III. Quietness and confidence are STRENGTH FOR ENDURANCE. Restlessness, impatience, distrust, do but aggravate trials, and intensify suffering. Like the struggles of a prisoner in his fetters — like the beating itself against the wires of the poor caged bird, they only serve to augment pain, and to bring on the dejection and weariness that follow fruitlessly expended energy. But to have a mind stayed on God is to take the most certain method to lighten every burden, to diminish the bitterness of every sorrow, to modify and transmute every curse into a blessing, and to make even the path of tribulation pleasant and attractive.

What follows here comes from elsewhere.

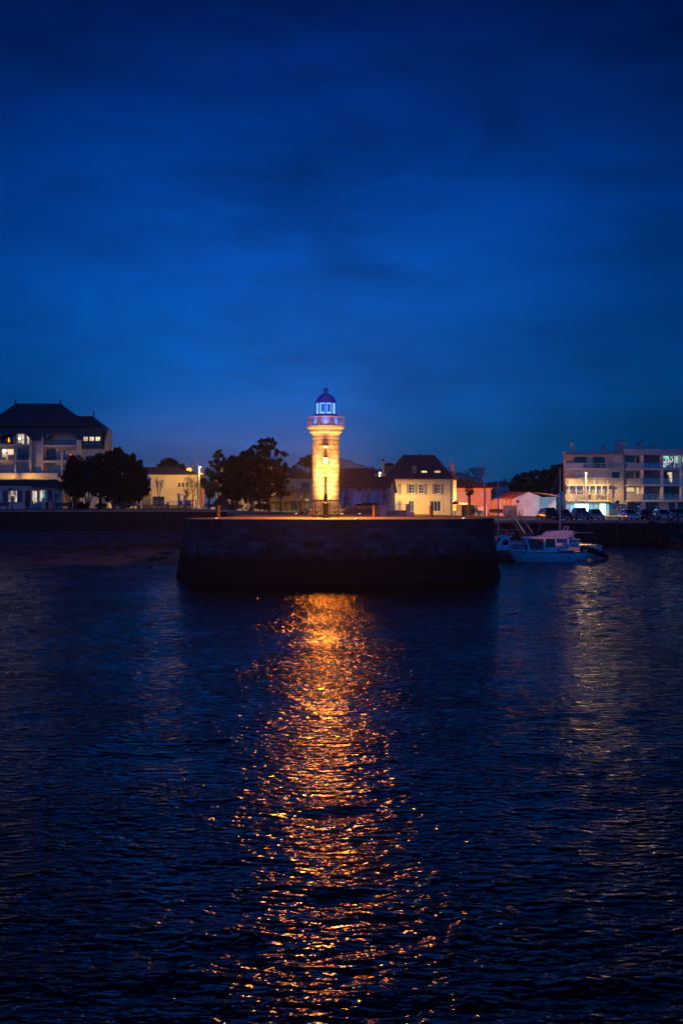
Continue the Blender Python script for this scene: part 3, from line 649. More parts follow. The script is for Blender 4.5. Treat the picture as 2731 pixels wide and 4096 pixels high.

IV. "Quietness and confidence" are specially the STRENGTH OF SPIRITUAL ADVANCEMENT. All religious progress depends, primarily and efficiently, upon the grace of God. But the order of God's working is such that this process may be very much helped or hindered by ourselves. The growth of plants and flowers depends materially upon the nature of the soil in which they are set, and upon their capacity for receiving the influences of air and sunshine, dew and shower. And it is much the same as to the growth of holy character; it is checked or advanced by our prevailing moral dispositions. Now, "quietness and confidence" imply a state of mind the most favourable to Divine operations. The subject may he viewed in another light. In the endeavour to live a holy life, we are all conscious of our exposure to hindrances, arising from our lapses and failures. We go on, it may be, somewhat well for a time; but a temptation overtakes us, unwatchfulness supervenes, and we fall, not into any great sin, but from the vantage ground that we thought ourselves to have reached. Now, what will be the effect of this upon a Christian person of excitable, impulsive, unsteady mind! Why, ceremony he will be discouraged and dismayed. But it will not be thus with the Christian who is marked by "quietness and confidence." He will say, "Rejoice not over me, O mine enemy; for though I fall, I shall rise again."

(C. M. Merry.)

In Poet's Corner, at Westminster Abbey, there is a medallion erected to the memory of John Keble, upon which is inscribed the prophetic utterance which was the motto of his simple, beautiful, well-ordered life: "in quietness and confidence shall be your strength."

(R. Hebbron.)

In quietness and confidence is our strength, but not in thinking of quietness and confidence, or grieving that we have so little of either, but in simply assuring ourselves of the ground that we have to believe that God is our Friend now and ever, and that He can be nothing else, and that the forgetfulness of this and nothing else has been our sin and our shame.

(F. D. Maurice to his mother.)

I am to be like General Gordon in Khartoum during the last weeks of the long siege. He built himself a tower of observation, from the top of which he could command the whole country round. At dawn he slept; by day he looked to his defences, and administered justice, and cheered the spirit of his people; every night he mounted to his tower, and there, as one of his biographers says, "alone with his God, a universal sentinel, he kept watch over the ramparts, and prayed for the help that never came." He could not work out the deliverance himself, but he had childlike confidence in God. And the Divine help did come — the martyr's crown, the everlasting rest, the good soldier's welcome from his Commander-in-chief.

(A. Smellie, M. A.)

What can explain the confidence of Judson and many another noble missionary, working steadily on for years without any sign of visible success, but the settling down of the spirit upon God — an attitude which had, with them, become a habit of life?

(J. G. Mantle.)

"I used to think I had to do it," says one of the most successful evangelists of the nineteenth century, "and the result was great physical strain and exhaustion; but now I feel He has to do it through me: the responsibility His; the message His; the strength His."